Primes of the form $p_1p_2\dotsm p_k+1$

Question

Let $p_1,p_2,...,p_k$ be the first $k$ primes and $k>1$. Does there exist a prime $p_{k+1}$ such that $p_{k+1} = p_1p_2...p_k + 1$?

Answer 1

Bertrand's postulate states that there is always a prime between $n$ and $2n$, whenever $n > 3$. Since $p_1 = 2$, you are asking for instances when $p_{k+1} = 2 p_2 \dots p_k + 1$; but we know $p_{k+1}$ lies between $p_k$ and $2 p_k$, so in particular it is less than $2 p_k$ and hence less than $2 p_2 \dots p_k + 1$.

Answer 2

There only exists one such prime, and that's 3, because by Bertrand's postulate we see that... oh, too slow, Patrick already mentioned Bertrand.

I'm going to try another way. The prime number theorem tells us that $$\pi(n) \sim \frac{n}{\log n}.$$ It's not very precise for small numbers, but it will do for our purposes here.

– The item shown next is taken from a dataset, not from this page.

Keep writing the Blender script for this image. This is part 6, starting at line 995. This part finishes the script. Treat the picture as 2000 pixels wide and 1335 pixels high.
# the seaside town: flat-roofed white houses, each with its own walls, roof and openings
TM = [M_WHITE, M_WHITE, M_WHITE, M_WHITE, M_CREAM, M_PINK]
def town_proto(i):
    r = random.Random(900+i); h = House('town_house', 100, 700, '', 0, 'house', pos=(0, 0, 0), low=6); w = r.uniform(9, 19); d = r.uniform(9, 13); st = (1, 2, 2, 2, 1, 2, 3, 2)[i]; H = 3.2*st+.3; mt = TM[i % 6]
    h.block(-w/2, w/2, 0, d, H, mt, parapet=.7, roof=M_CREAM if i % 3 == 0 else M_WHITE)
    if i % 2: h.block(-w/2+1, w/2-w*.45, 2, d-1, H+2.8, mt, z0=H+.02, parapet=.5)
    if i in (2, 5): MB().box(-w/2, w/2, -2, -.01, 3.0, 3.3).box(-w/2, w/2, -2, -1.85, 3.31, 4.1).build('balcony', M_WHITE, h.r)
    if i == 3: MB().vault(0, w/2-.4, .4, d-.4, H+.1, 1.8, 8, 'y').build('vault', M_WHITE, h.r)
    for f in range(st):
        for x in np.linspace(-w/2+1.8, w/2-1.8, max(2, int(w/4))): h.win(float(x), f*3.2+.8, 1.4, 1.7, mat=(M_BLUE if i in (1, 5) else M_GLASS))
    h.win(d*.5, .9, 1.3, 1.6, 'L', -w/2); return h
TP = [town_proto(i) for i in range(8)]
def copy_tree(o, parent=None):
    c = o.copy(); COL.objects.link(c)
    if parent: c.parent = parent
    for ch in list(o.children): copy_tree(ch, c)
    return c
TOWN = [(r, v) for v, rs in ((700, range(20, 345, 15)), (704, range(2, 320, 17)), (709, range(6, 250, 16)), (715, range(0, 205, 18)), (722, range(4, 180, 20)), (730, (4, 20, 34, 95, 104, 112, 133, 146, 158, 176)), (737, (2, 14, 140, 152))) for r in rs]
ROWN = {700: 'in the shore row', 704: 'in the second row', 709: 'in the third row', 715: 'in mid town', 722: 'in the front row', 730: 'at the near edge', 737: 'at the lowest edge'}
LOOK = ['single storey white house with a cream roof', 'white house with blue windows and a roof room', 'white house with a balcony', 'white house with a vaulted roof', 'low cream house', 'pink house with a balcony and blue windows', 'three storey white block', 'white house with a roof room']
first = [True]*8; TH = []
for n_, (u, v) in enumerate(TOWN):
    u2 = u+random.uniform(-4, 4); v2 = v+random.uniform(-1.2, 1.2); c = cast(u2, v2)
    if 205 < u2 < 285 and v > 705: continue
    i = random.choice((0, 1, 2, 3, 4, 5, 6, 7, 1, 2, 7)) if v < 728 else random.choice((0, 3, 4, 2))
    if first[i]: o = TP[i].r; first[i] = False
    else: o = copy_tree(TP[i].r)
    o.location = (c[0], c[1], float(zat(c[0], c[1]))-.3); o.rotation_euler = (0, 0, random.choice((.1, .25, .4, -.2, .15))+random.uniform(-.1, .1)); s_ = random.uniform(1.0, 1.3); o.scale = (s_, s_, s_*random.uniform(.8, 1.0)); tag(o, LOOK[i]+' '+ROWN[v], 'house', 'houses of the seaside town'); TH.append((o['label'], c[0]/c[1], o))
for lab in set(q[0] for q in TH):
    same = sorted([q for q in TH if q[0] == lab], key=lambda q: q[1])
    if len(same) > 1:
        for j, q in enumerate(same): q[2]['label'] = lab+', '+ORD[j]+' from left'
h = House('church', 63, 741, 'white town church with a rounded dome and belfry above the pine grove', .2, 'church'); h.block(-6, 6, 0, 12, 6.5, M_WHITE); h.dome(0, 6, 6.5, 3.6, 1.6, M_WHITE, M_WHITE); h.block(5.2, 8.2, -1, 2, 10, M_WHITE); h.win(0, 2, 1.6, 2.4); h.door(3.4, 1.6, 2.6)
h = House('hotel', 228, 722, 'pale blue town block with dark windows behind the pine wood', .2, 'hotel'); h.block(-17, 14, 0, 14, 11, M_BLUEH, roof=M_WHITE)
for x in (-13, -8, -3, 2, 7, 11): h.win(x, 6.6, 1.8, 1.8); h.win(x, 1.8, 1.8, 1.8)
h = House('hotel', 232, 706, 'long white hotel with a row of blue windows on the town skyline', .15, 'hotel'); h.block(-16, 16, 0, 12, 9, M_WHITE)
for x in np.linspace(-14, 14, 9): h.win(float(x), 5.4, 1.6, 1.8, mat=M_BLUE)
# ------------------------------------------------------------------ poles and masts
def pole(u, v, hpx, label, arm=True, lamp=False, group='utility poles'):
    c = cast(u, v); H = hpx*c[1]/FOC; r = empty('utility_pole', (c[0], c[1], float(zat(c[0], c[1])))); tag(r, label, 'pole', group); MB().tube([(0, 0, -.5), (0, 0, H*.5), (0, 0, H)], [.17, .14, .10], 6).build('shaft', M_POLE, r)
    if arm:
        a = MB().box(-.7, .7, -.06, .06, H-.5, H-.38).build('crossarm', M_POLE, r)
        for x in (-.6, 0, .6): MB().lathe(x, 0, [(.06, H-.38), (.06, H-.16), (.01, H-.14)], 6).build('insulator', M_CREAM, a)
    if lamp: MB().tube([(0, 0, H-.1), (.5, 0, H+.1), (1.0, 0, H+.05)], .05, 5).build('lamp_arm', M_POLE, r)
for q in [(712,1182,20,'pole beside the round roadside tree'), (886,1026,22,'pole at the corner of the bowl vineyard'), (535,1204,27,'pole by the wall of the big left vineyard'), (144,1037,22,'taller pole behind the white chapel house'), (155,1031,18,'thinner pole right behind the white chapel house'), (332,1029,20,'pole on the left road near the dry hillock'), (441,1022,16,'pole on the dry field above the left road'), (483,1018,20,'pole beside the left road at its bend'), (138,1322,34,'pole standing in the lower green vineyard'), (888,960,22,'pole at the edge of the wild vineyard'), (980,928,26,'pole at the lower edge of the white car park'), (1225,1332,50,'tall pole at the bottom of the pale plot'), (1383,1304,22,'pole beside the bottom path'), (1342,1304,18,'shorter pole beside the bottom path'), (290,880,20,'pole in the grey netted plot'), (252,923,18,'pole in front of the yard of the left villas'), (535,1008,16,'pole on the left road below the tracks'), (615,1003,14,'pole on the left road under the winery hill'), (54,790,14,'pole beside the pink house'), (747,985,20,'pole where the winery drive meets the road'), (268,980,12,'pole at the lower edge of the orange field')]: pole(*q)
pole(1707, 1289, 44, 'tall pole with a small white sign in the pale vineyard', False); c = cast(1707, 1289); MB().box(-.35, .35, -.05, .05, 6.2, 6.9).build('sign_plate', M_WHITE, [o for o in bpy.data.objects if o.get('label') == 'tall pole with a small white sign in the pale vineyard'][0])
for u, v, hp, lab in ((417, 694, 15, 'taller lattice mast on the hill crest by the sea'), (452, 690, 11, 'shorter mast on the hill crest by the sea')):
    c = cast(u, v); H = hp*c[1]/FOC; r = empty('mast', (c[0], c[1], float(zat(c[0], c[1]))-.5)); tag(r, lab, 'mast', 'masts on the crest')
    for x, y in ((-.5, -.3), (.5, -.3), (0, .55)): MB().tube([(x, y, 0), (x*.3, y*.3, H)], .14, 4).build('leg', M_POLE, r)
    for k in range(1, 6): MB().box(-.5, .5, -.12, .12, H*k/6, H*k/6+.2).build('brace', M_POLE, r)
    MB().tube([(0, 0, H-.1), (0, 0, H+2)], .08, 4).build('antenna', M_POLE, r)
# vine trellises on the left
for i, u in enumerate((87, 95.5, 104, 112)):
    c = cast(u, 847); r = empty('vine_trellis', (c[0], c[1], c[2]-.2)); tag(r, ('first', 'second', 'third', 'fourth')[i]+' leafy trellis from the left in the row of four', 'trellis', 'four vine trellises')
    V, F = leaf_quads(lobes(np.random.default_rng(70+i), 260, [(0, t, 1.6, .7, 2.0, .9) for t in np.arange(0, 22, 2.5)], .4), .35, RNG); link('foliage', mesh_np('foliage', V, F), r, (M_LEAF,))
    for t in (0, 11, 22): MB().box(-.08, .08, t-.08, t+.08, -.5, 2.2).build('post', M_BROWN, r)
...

So, if $$\pi\left(\prod_{i = 1}^{k - 1} p_i\right) \approx \frac{\prod_{i = 1}^{k - 1} p_i}{\log \prod_{i = 1}^{k - 1} p_i}$$ and $$\pi(p_k) \approx \frac{p_k}{\log p_k},$$ then $$\pi\left(\prod_{i = 1}^{k} p_i\right) \approx \frac{\prod_{i = 1}^{k} p_i}{(\log p_k) + \log \prod_{i = 1}^{k - 1} p_i}.$$

Remember the basic properties of logarithms: we have a multiplication for the numerator and an addition for the denominator.

And since $\log p_k > 1$ for $k > 1$, the denominator does increase but not as much as the numerator. This storngly suggests that there are at least a couple of primes between $$\prod_{i = 1}^{k - 1} p_i$$ and $$\prod_{i = 1}^{k} p_i,$$ so even if $$1 + \prod_{i = 1}^{k} p_i$$ is indeed prime, it can't be the next prime.

Try it out with, say, the first four primes and a scientific calculator.